### Data shown
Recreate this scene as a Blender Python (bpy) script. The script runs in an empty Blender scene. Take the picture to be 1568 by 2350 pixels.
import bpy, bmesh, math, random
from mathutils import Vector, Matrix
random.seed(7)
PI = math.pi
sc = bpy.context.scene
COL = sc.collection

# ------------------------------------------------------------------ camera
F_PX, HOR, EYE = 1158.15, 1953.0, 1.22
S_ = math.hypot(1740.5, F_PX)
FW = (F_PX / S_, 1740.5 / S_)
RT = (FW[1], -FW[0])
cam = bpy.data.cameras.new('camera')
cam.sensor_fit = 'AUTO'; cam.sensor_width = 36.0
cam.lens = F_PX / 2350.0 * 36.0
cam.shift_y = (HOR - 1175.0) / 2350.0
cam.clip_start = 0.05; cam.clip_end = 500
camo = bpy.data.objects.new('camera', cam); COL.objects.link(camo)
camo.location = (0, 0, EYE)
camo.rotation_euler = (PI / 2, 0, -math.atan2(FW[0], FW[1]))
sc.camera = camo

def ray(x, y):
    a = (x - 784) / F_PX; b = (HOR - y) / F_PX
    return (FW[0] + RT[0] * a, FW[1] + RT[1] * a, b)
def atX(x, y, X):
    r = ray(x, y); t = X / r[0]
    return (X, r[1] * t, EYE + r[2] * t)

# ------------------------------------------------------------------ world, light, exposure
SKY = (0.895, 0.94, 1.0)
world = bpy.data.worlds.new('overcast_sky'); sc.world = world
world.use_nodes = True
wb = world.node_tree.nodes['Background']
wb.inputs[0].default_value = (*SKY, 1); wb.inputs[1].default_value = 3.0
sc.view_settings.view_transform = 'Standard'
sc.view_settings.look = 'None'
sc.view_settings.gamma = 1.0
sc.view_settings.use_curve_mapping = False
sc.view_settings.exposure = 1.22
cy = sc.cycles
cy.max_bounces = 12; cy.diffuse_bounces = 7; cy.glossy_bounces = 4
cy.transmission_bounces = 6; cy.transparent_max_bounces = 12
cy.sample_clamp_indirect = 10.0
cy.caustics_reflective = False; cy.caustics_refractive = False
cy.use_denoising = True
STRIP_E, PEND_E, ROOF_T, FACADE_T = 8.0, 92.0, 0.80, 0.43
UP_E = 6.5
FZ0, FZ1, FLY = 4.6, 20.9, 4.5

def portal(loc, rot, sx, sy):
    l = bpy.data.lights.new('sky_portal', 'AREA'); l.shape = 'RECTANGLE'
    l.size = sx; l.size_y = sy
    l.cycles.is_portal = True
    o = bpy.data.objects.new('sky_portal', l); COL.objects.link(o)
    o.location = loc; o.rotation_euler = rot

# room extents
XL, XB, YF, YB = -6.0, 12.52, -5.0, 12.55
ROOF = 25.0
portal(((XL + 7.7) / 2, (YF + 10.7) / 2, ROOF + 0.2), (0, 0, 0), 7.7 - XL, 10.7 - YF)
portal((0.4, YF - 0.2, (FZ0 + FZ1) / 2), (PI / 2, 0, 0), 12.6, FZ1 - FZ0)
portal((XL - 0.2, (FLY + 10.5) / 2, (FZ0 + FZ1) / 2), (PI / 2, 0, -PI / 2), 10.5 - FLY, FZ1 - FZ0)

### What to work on
Quote exactly the lines running from the start of the listing above through the line where "FZ0, FZ1, FLY = 4.6, 20.9, 4.5" is found, and output no other lines.

### Solved problem
Recreate this scene as a Blender Python (bpy) script. The script runs in an empty Blender scene. Take the picture to be 1568 by 2350 pixels.
import bpy, bmesh, math, random
from mathutils import Vector, Matrix
random.seed(7)
PI = math.pi
sc = bpy.context.scene
COL = sc.collection

# ------------------------------------------------------------------ camera
F_PX, HOR, EYE = 1158.15, 1953.0, 1.22
S_ = math.hypot(1740.5, F_PX)
FW = (F_PX / S_, 1740.5 / S_)
RT = (FW[1], -FW[0])
cam = bpy.data.cameras.new('camera')
cam.sensor_fit = 'AUTO'; cam.sensor_width = 36.0
cam.lens = F_PX / 2350.0 * 36.0
cam.shift_y = (HOR - 1175.0) / 2350.0
cam.clip_start = 0.05; cam.clip_end = 500
camo = bpy.data.objects.new('camera', cam); COL.objects.link(camo)
camo.location = (0, 0, EYE)
camo.rotation_euler = (PI / 2, 0, -math.atan2(FW[0], FW[1]))
sc.camera = camo

def ray(x, y):
    a = (x - 784) / F_PX; b = (HOR - y) / F_PX
    return (FW[0] + RT[0] * a, FW[1] + RT[1] * a, b)
def atX(x, y, X):
    r = ray(x, y); t = X / r[0]
    return (X, r[1] * t, EYE + r[2] * t)

# ------------------------------------------------------------------ world, light, exposure
SKY = (0.895, 0.94, 1.0)
world = bpy.data.worlds.new('overcast_sky'); sc.world = world
world.use_nodes = True
wb = world.node_tree.nodes['Background']
wb.inputs[0].default_value = (*SKY, 1); wb.inputs[1].default_value = 3.0
sc.view_settings.view_transform = 'Standard'
sc.view_settings.look = 'None'
sc.view_settings.gamma = 1.0
sc.view_settings.use_curve_mapping = False
sc.view_settings.exposure = 1.22
cy = sc.cycles
cy.max_bounces = 12; cy.diffuse_bounces = 7; cy.glossy_bounces = 4
cy.transmission_bounces = 6; cy.transparent_max_bounces = 12
cy.sample_clamp_indirect = 10.0
cy.caustics_reflective = False; cy.caustics_refractive = False
cy.use_denoising = True
STRIP_E, PEND_E, ROOF_T, FACADE_T = 8.0, 92.0, 0.80, 0.43
UP_E = 6.5
FZ0, FZ1, FLY = 4.6, 20.9, 4.5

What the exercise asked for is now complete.